Just as concerning is the fact that nearly a third of neurodivergent workers have not told their manager or HR department at all, not because they do not need support, but because they fear stigma, stereotypes or the impact that disclosure could have on their career. That tells us something fundamental: the problem is not difference, but the environment that people are expected to work in. Neurodiversity describes the natural differences in how people’s brains behave and process information. We all think, learn and act differently and have different strengths and challenges. That is normal and human, yet the world of work is still too often built around a very narrow idea of what is typical. When workplaces are designed around that narrow norm, barriers are created.
Sarah Hall
I agree, and I will come on to that point in my asks of the Minister.
Something that I hear repeatedly from constituents is the lack of consistency around reasonable adjustments. Support agreed with one manager often disappears when roles change, teams move or a restructure happens. People are forced to re-explain themselves, re-justify their needs and start again. That is not dignity at work. Adjustments should travel with the worker and not depend on who happens to be in charge that month.

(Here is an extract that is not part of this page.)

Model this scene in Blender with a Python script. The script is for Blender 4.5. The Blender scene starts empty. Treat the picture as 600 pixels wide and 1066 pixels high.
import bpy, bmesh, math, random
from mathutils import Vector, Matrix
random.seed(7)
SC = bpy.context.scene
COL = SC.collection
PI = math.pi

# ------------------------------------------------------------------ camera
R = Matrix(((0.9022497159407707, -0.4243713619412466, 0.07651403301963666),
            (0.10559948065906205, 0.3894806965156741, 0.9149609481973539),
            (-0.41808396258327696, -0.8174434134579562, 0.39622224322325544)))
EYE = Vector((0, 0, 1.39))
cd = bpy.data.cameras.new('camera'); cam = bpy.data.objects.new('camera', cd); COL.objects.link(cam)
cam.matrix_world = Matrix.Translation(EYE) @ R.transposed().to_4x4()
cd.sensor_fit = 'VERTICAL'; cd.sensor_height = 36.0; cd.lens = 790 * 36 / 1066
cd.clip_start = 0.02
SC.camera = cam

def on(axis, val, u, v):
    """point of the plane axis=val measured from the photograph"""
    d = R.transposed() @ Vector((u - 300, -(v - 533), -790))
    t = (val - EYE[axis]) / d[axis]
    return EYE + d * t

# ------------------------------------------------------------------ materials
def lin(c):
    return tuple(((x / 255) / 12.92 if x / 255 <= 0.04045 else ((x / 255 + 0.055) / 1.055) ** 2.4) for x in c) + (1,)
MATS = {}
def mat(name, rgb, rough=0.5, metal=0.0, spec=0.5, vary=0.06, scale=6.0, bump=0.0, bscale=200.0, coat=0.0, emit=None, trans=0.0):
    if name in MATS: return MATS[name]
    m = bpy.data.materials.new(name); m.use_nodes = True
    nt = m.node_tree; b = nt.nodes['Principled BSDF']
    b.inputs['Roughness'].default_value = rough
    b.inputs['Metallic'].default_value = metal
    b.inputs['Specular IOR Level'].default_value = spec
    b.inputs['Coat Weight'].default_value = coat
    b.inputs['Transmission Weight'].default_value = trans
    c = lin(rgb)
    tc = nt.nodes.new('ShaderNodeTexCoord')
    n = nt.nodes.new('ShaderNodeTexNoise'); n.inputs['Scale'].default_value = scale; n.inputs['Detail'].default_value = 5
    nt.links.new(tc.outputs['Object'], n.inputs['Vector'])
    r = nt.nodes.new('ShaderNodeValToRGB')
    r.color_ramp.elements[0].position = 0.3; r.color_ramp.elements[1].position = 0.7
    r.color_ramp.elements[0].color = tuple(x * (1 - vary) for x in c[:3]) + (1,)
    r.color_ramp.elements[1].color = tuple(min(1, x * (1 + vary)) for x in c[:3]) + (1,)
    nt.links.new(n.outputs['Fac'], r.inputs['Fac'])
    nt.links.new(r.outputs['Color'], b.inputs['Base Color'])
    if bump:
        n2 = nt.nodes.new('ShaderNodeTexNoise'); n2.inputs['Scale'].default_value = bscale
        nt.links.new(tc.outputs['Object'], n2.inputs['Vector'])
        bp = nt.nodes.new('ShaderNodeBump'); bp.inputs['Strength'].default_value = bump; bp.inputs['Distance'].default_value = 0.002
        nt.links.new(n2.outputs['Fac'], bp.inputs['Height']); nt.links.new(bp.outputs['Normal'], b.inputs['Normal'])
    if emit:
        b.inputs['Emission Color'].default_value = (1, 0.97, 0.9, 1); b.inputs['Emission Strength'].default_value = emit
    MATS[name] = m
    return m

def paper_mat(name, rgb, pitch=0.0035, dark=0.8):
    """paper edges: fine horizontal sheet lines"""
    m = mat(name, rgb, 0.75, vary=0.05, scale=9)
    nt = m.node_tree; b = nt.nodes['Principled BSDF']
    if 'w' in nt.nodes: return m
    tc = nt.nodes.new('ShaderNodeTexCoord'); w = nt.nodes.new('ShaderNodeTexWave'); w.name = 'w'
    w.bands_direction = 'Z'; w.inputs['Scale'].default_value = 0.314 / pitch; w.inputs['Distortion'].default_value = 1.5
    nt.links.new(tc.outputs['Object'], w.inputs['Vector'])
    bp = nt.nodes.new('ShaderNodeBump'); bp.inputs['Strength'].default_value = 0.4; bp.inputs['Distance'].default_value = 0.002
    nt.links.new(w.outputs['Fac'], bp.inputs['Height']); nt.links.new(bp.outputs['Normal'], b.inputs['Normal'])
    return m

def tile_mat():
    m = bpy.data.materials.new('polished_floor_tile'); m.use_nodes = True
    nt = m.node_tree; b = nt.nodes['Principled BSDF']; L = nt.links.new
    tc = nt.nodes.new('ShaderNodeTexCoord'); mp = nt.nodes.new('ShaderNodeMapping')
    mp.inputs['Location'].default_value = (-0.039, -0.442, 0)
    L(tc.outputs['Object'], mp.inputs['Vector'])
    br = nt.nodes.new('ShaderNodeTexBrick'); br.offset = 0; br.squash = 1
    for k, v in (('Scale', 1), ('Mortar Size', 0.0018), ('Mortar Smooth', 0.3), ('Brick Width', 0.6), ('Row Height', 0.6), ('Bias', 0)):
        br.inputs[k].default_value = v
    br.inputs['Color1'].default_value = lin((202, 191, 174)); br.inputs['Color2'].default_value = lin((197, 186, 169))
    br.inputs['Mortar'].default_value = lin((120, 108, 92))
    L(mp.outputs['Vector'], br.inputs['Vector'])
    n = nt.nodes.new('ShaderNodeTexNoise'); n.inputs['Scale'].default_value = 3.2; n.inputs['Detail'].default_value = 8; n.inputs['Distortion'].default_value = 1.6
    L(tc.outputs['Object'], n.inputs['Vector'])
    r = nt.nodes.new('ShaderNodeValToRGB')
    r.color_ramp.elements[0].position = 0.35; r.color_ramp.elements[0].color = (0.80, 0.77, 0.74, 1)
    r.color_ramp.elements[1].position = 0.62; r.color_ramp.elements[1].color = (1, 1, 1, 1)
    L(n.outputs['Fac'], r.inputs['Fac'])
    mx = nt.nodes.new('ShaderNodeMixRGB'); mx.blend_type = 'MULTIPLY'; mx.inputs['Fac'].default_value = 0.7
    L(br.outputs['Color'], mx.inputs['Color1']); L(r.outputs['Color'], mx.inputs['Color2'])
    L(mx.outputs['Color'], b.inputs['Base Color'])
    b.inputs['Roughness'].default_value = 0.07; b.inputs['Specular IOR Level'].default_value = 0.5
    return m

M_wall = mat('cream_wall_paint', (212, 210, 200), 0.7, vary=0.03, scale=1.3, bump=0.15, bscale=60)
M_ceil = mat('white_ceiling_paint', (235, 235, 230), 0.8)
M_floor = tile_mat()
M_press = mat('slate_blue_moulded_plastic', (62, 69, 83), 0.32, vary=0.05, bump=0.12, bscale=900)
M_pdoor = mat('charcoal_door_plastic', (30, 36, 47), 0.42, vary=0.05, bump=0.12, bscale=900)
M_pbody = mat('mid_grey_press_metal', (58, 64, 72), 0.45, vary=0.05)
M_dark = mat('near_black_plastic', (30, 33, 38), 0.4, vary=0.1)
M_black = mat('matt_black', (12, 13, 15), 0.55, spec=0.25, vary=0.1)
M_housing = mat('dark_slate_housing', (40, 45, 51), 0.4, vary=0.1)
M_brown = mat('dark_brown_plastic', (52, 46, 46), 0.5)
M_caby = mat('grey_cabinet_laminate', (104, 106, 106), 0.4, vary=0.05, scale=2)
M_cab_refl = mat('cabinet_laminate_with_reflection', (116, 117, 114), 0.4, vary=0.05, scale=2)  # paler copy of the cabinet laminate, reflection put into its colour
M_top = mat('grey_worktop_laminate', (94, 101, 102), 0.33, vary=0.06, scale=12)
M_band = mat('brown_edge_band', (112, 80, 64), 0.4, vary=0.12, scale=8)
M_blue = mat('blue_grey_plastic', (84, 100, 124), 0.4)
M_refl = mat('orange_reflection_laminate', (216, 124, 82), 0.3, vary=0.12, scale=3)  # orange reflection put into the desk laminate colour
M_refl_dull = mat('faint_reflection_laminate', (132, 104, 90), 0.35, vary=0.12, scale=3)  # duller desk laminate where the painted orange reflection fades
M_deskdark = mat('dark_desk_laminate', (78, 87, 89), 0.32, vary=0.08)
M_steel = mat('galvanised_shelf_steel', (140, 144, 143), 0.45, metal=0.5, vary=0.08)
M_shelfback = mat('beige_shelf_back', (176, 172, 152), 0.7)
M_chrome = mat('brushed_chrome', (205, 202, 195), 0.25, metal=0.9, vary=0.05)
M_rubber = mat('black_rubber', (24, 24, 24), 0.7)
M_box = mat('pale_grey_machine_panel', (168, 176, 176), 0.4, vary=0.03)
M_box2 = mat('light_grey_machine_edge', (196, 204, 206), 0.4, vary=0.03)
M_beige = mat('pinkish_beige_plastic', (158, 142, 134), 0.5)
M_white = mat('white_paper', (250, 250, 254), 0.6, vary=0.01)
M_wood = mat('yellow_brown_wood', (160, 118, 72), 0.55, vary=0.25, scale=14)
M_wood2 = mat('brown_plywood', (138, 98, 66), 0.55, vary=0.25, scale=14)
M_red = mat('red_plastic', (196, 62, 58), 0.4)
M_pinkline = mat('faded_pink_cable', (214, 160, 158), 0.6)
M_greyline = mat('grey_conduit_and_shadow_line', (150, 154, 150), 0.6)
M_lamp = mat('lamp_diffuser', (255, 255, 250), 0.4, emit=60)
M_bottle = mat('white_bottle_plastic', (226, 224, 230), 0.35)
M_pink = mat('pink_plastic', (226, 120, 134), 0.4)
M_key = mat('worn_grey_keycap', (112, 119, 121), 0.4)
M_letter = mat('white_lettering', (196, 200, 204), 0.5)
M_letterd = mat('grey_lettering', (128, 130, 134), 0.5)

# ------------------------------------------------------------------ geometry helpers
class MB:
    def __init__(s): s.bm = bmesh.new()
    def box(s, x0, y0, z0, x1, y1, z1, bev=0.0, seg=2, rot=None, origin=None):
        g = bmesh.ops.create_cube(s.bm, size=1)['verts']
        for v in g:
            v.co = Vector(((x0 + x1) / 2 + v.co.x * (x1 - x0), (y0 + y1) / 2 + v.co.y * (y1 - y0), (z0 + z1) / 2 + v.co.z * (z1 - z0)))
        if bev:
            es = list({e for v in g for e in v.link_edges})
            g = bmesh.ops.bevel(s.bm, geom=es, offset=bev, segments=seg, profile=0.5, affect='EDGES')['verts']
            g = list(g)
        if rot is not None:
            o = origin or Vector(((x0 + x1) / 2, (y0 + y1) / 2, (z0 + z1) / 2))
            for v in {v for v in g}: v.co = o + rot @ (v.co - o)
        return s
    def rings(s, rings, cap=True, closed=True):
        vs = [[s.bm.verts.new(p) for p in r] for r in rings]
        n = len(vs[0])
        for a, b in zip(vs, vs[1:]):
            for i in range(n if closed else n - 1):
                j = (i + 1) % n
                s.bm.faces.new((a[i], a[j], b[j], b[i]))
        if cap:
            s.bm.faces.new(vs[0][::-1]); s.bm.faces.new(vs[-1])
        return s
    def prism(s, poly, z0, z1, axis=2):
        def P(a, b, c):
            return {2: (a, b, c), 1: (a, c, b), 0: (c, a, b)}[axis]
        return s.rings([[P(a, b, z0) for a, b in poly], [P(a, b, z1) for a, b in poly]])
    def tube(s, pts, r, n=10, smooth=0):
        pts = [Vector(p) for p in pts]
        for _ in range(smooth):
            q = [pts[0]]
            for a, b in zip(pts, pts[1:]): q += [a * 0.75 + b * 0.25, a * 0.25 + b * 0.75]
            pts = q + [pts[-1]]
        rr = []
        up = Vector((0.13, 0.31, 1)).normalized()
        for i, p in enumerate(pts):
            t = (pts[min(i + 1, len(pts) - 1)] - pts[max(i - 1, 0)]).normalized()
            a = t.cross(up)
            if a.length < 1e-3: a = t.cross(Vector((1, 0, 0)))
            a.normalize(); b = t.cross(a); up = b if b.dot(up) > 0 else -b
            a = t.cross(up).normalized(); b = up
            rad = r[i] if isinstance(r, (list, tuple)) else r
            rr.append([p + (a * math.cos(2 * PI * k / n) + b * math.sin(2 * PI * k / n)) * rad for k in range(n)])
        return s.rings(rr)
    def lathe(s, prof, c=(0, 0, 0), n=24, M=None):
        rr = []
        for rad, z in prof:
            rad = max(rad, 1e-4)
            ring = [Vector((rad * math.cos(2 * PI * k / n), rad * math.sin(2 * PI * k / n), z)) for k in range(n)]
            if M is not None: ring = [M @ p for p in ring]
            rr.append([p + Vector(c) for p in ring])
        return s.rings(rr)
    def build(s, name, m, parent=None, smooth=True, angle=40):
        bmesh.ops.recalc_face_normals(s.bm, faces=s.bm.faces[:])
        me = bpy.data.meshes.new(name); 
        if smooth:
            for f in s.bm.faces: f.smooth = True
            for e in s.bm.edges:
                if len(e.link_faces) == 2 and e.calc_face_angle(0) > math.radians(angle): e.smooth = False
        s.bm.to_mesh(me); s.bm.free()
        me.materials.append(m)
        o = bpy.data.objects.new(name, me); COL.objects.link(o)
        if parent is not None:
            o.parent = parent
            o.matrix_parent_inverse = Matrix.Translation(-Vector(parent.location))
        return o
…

A constituent who contacted me described a stark contrast between workplaces that created barriers and those that removed them. In early roles, including in a warehouse and later in a café, my constituent was keen to work and learn, but support was minimal. Tasks were not adapted, opportunities to build skills were restricted and they were left without support. In more recent roles, they now volunteer as a radio presenter and at the Lowry theatre, and are also employed as a trainer delivering the Oliver McGowan mandatory training programme. My constituent tells me that she loves the reasonable adjustments that they have put in place for her, compared with the very little that was in place in earlier roles.
Another constituent, a new mother, contacted me about her attempt to return to work following maternity leave. She is autistic and requested reasonable adjustments to support her return. Instead of support, she was met with suggestions, including from HR, that needing reasonable adjustments meant that she is not fit for work at all. That response is deeply concerning, and it speaks to a wider problem about how disabled workers are too often treated.
Cameron Thomas
I have spoken before about how neurodiversity is still an opportunity to be fully exploited by the workplace and that it is significantly inhibited by the education system. Does the hon. Lady agree that the Disabled Children’s Partnership “Fight for Ordinary” campaign presents an opportunity to create educational and working spaces that fully harness diversity?
Sarah Hall
I absolutely agree with the hon. Member. I am passionate about inclusion in the workplace and for children in schools. I would be happy to work with him on driving that forward.
The response to my constituent was not inclusion, but exclusion, and it shows how neurodivergent women can be pushed out of work at exactly the moment that they most need understanding and flexibility. Many neurodivergent people are still met with damaging assumptions that they lack empathy, cannot understand humour, struggle socially or are somehow less capable or reliable. None of that is true, but those assumptions shape recruitment processes, performance management and workplace culture in ways that quietly exclude people before their abilities are ever recognised. The National Autistic Society has been clear that the biggest barriers that autistic workers face are a lack of understanding, negative stereotypes and failures by employers to adapt.